Last night, MTV's Kurt Loder sat down with "The Lord of the Rings" composer Howard Shore and Pippin the Hobbit actor Billy Boyd at The Paley Center for Media. Kurt was there to moderate a panel called Shore on the Score: The Music of "The Lord of the Rings," which featured Shore, Boyd and The Music of the Lord of the Rings Films author Doug Adams.
The event kicked off a week long "Lord of the Rings" celebration which will culminate with live performances of the "Fellowship of the Ring" score at Radio City Music Hall on October 9 and 10.
At the panel, Shore confirmed that he'll be working with Peter Jackson again soon on the score for the Guillermo del Toro-directed adaptation of The Hobbit." Much like what he did for "Lord of the Rings," Shore will compose his music before he ever sees a frame of the film.
"I dream and read, and read and dream about it and that's how you compose. You know composing is sort of an intuitive act," Shore said. "You have to put yourself in the right frame of mind. You want to enter into Middle-earth in a certain way and then you start creating."

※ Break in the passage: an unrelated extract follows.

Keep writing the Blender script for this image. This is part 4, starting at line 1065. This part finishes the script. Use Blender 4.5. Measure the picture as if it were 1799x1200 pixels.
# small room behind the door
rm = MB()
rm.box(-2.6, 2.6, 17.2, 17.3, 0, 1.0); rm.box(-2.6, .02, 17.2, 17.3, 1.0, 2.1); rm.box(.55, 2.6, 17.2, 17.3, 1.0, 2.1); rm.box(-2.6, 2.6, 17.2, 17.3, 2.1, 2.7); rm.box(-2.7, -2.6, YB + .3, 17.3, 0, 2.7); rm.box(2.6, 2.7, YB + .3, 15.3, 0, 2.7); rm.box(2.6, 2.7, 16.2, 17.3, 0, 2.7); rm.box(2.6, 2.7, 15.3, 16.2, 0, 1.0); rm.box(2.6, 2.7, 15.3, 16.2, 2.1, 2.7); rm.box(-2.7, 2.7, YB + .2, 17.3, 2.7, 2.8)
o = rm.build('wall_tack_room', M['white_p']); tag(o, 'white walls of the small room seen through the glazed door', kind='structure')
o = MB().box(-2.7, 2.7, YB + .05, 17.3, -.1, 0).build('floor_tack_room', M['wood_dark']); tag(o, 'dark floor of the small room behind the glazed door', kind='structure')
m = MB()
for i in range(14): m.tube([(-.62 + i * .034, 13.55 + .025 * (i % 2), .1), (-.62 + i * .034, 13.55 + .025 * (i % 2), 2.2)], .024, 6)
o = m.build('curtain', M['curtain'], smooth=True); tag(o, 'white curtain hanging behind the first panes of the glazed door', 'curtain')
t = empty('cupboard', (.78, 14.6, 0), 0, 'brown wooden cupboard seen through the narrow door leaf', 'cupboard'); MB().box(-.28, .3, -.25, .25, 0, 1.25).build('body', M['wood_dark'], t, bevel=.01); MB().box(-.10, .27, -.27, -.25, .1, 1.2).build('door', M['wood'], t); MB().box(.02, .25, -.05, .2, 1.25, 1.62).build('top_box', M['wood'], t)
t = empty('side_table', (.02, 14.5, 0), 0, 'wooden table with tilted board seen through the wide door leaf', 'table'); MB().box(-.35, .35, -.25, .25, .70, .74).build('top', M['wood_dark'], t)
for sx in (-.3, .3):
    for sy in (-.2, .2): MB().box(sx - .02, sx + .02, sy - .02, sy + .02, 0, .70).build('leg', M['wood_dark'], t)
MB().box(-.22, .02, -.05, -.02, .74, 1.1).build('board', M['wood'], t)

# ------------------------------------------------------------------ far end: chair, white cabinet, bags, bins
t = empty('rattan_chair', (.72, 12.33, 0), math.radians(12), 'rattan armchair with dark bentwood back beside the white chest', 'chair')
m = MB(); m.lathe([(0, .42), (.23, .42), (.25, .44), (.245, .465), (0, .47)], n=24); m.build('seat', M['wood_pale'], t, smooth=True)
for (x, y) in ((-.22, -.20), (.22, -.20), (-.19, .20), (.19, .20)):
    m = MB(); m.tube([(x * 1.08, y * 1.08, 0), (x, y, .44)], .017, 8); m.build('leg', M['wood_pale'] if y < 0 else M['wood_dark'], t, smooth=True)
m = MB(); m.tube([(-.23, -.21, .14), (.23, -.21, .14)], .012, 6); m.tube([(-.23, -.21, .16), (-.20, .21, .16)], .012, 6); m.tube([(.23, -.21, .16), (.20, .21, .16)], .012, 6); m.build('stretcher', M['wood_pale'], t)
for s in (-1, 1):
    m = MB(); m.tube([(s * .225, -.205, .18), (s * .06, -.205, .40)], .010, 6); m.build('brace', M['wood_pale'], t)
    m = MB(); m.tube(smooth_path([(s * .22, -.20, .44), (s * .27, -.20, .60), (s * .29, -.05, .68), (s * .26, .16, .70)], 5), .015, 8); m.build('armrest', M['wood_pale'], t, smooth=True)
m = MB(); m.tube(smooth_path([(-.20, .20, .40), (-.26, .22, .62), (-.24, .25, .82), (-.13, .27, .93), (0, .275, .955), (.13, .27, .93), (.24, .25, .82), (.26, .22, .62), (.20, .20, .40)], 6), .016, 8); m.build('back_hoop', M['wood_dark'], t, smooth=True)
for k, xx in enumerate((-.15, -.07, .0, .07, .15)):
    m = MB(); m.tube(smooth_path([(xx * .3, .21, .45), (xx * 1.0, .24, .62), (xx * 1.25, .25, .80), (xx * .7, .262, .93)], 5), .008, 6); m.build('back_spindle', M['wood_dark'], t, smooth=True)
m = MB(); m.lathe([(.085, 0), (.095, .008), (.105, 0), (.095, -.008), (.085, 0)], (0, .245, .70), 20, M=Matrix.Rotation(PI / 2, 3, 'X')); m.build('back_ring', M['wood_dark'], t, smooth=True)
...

Since "The Hobbit" is essentially a prequel to the "Rings" trilogy, there's also the question of how the music of the older films might relate to this one. "Well, the idea with the three films that we made we wanted to have a seamless quality to it, and the three films were made at once. The two 'Hobbit' films are also being shot together. The world is a seamless world, you want feel like 'The Hobbit' takes you earlier, it's an earlier story," he explained. "Certain things will have to be referenced really, possibly in a more simple way, a less complicated way. So that you feel that 'The Hobbit' is a part of this [larger] story."